Dies ist ein gewisser Nachteil, es muß also ein Baßlautsprecher Verwendung finden, der auch den aus Bild 7 ersichtlichen Frequenzbereich abstrahlt. Weiter verschiebt sich die resultierende Übergangsfrequenz (Schnittpunkt der Kurven b und c) um den Faktor 2. Wird das Korrekturglied dem Hochpaß zugeordnet, so verschiebt sich die Übergangsfrequenz um den Faktor 0,5. Dies muß bei der Dimensionierung berücksichtigt werden.

Die meßtechnische Überprüfung ergab, daß die theoretischen Überlegungen in vollem Umfang bestätigt werden. Die Addition von Hoch- und Tiefpaß sowie des Korrekturnetzwerkes weist im gesamten Übertragungsbereich keinen Phasenfehler auf. Es sei angemerkt, daß sich nach diesem Prinzip auch 3- oder 4-Weg-Frequenzweichen konstruieren ließen. Auch ist es möglich, Filter höherer Ordnung zu kompensieren, nur ergeben sich dabei wesentlich kompliziertere Korrekturschaltungen.

Kommentar :

Bereits in 1980 hatte man Lautsprecher Chassis verfügbar, die in ganz bestimmten engen  Frequenzbereichen sehr gut waren, darüber und darunter aber bescheiden waren. Darum wurden in hochwertigen aktiven Boxen aktive Frequenzweichen mit mindestens 12 dB/Oktave Flankensteilheit gefordert. 6 dB/Oktave reichte da überhaupt nicht aus.
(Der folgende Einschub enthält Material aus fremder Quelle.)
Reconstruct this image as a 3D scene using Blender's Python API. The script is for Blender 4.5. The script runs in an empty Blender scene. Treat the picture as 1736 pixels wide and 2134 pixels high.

Eigentlich hätte die Flankensteilheit der Filter
bei 18 dB/Oktave liegen sollen, damit die Überlappungen der Frequenzbereiche im Bereich der Übergangsfrequenzen so gering wie möglich wäre.

Darum ist die obige Überlegung der idealen Phase eines Filters
mit dem Verlust an Steilheit des Filters gegenüber den Verschlimmbesserungen einer Phasendrehung abzuwägen - gegenüber einem vielleicht noch aufwendigeren aber steileren Filter.

In allen bei uns befindlichen 4 (inzwischen 5) aktiven Lautsprecherboxen (-paaren) aus den Jahren 1973 bis 1982 wurde von dem oben dargelegten Wissen kein Gebrauch gemacht. Vermutung: Der Aufwand war einfach zu hoch, das Ergebnis am Ende unbefriedigend.

Bei den passiven Frequenzweichen sind solche Kompensations-Tricks sowieso überhaupt nicht möglich, weil sonst enorme Pegelverluste eintreten.